In 1990, SOA graduate First Lieutenant Pedro Nei Acosta Gaiviso orders the massacre of 11 campesinos, has his men dress the corpses like guerrilla forces, and then dismisses the killings as an armed confrontation between the Army and guerrillas. — Inter-American Commission on Human Rights report, 1992

The massacre at the Palace of Justice…

Even in actions with some direct effect against armed insurgents, SOA graduates callously obliterate civilians. (No accident: the same can be said for the soldiers of their US paymaster and mentor, invading and/or bombing Nagasaki, Vietnam, Cambodia, Panama, Iraq, and hundreds of other places.)

On November 7, 1985, SOA graduate General Rafael Samudio Molina oversees the Army massacre at the Palace of Justice following an attempt by the M-19 to take it over.
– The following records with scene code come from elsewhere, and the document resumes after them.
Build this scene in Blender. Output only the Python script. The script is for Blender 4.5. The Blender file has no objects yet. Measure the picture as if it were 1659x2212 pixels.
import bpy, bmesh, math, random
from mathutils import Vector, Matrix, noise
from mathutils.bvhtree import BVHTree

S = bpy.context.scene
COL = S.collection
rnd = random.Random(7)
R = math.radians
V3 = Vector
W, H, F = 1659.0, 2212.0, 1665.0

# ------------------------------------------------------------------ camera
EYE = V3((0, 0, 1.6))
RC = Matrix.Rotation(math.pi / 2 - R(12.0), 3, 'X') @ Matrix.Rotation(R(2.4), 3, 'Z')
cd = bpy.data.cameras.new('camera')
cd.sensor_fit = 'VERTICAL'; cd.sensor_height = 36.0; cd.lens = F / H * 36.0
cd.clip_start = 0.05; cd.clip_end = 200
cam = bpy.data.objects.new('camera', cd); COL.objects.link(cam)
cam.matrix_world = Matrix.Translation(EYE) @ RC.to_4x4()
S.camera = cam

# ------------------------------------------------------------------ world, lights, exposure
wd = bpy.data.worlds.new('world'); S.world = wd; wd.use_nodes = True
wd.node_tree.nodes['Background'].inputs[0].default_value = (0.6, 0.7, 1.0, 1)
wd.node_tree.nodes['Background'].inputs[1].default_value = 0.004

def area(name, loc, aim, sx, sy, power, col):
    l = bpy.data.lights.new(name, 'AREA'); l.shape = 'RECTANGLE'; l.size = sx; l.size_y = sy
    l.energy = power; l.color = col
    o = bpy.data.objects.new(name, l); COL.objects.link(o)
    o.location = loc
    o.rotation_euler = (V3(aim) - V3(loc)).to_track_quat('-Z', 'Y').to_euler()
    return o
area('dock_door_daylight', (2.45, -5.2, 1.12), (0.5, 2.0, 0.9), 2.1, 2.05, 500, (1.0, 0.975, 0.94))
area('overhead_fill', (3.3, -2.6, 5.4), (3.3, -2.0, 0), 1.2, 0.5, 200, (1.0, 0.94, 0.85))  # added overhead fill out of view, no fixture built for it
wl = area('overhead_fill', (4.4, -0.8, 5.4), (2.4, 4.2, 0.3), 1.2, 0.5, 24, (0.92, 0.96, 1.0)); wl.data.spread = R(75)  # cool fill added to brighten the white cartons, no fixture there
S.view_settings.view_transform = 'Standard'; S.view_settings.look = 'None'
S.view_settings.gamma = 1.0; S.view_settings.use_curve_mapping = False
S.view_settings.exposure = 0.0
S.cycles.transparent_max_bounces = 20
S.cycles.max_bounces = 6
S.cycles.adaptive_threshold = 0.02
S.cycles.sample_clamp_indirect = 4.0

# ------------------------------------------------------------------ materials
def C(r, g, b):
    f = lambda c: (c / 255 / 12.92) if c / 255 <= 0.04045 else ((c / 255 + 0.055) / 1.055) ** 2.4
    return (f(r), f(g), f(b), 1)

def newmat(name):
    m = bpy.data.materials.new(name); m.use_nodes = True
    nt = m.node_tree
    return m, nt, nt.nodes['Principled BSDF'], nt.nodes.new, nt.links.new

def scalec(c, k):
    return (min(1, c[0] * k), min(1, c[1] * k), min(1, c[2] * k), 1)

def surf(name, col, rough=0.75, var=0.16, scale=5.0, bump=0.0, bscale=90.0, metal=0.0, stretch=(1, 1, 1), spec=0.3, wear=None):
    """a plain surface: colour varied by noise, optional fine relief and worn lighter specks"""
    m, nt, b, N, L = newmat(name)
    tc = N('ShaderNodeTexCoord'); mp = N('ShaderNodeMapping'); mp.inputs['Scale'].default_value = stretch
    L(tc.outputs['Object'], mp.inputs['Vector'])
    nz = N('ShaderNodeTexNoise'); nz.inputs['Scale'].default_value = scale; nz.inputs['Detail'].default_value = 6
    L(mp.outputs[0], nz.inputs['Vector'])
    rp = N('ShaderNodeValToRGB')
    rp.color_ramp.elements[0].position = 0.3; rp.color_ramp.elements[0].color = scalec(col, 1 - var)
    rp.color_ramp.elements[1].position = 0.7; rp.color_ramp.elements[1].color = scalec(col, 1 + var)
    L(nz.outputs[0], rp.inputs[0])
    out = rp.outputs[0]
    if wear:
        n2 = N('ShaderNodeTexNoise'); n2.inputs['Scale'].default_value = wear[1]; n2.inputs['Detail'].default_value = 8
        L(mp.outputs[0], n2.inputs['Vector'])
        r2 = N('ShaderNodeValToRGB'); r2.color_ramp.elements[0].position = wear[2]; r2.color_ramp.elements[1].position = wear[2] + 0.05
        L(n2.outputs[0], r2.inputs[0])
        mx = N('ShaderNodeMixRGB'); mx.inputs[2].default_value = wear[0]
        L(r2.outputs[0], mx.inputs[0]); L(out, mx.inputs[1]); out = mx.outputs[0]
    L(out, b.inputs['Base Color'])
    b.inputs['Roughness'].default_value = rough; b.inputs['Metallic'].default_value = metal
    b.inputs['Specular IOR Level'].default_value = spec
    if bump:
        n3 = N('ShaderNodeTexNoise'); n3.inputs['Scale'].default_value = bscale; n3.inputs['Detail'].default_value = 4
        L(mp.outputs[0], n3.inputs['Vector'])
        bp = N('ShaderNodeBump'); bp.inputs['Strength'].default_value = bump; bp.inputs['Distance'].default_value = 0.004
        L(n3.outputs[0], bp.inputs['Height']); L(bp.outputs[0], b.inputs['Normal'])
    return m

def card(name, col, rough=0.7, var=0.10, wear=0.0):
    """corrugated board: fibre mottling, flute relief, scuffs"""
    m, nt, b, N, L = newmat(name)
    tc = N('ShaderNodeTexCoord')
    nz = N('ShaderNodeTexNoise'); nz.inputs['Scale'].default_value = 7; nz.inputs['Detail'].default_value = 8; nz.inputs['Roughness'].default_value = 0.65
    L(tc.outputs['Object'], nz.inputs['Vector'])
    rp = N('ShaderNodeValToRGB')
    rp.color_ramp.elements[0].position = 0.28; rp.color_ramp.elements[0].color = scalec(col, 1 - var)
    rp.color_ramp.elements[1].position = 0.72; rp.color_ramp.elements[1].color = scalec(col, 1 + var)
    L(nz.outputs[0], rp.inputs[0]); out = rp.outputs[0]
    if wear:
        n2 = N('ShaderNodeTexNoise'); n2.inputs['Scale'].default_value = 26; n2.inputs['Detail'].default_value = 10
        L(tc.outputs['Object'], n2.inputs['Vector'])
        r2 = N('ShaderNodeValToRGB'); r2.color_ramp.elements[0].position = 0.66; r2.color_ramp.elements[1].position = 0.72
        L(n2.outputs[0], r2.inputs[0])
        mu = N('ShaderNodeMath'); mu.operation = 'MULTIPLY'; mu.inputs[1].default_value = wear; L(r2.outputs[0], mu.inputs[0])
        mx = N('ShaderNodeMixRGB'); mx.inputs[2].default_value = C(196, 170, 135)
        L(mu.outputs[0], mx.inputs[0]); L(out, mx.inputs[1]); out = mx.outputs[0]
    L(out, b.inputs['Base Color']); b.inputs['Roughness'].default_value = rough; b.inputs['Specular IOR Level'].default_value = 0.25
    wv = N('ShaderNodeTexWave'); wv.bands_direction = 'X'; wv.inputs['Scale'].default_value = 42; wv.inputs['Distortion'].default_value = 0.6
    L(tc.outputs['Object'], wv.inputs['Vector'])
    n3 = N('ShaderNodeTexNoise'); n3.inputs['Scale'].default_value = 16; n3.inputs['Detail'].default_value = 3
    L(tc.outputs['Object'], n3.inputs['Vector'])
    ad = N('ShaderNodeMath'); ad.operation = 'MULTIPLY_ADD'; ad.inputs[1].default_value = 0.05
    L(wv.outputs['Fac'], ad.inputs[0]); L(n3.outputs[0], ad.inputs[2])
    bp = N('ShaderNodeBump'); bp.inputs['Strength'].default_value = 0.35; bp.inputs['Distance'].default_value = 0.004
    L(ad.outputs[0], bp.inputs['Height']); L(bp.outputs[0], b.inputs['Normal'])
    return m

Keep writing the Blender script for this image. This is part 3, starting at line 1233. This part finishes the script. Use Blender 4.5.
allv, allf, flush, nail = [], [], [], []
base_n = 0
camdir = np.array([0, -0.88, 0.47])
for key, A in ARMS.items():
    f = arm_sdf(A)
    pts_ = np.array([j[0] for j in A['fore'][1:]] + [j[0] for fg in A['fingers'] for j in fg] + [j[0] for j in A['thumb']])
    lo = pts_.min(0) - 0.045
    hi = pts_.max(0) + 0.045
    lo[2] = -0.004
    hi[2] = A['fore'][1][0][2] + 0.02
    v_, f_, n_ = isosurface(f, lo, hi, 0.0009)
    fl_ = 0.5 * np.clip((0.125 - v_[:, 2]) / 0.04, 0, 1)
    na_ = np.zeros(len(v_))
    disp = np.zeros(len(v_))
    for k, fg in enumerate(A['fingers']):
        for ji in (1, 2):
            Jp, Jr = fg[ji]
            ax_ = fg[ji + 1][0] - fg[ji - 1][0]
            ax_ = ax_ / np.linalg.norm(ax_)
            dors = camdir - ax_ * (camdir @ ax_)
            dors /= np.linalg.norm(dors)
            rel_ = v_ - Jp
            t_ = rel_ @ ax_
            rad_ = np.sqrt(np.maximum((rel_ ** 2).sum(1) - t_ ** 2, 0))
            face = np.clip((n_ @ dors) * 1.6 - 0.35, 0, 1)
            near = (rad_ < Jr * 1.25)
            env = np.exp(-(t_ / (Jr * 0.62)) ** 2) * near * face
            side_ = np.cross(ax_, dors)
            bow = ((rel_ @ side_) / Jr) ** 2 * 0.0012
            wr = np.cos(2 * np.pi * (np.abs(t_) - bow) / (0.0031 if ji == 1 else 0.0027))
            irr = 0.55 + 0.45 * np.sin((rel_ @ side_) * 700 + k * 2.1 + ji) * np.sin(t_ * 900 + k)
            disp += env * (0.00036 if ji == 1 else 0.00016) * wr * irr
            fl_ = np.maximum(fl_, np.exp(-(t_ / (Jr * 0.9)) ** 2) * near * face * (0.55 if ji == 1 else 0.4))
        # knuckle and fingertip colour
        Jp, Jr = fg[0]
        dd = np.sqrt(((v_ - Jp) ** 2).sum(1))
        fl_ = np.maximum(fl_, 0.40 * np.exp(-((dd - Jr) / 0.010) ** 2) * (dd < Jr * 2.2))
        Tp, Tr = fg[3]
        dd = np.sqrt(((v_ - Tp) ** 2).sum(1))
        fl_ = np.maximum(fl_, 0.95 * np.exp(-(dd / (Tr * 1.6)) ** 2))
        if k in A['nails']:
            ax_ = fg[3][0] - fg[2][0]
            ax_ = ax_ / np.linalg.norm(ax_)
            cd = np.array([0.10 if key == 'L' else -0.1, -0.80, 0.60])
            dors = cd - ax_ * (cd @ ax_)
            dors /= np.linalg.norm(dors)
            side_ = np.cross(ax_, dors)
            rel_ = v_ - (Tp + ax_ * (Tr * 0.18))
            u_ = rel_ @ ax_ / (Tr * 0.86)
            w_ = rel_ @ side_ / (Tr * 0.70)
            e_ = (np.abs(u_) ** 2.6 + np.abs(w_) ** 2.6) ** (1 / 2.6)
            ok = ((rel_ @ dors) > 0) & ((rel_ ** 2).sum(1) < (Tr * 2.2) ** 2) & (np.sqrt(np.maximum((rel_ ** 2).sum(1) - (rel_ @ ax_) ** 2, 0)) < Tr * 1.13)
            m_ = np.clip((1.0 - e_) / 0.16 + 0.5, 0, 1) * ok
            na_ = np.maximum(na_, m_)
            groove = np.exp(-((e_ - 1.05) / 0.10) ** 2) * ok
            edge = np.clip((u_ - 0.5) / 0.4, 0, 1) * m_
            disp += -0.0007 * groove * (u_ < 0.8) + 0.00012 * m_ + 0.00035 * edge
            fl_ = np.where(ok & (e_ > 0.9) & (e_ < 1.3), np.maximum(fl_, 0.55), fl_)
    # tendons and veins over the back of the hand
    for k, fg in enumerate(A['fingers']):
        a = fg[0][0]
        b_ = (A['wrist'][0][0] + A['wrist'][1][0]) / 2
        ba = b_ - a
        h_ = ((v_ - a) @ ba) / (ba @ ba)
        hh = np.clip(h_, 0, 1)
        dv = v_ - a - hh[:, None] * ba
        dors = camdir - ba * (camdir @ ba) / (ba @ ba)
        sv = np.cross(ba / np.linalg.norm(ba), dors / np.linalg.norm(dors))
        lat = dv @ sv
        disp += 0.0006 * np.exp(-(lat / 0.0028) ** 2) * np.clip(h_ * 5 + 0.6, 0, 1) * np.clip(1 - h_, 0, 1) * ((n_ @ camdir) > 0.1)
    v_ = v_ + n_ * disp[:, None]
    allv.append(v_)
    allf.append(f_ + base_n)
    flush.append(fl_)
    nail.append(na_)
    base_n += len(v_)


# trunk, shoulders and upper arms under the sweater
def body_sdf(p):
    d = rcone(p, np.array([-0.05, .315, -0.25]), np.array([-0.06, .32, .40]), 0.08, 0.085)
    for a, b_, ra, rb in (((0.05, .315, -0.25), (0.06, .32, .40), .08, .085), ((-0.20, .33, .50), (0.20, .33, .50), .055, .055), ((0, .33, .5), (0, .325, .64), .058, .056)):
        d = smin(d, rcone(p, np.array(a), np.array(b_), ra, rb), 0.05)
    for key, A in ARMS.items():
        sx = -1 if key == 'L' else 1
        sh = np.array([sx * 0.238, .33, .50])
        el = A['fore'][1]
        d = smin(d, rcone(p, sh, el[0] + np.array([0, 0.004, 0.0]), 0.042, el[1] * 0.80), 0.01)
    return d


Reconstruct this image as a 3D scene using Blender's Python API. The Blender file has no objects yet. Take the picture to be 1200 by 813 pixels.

The Army under his command sets the building ablaze, resulting in the needless and horrifying deaths of many of the hostages. Other hostages are killed in Army crossfire, or, as some suspect, direct assassination. Even the hostages who live through the horrifying ordeal are not safe; some are killed before exiting the palace and others are arrested and disappeared immediately upon leaving the building. Taped conversations between Samudio Molina and his commanders in the building establish that at no time did Samudio Molina act as an agent of the civilian government, but rather used the situation to prove the brutality of the Colombian military and to eliminate individuals, including Supreme Court justices, who were not staunch enough allies of the Colombian Army. — Ana Carrigan, The Palace of Justice: A Colombian Traged y

Less than 3 years later, in 1988, this butcher is inducted into the SOA "Hall of Fame", for future soldiers to emulate.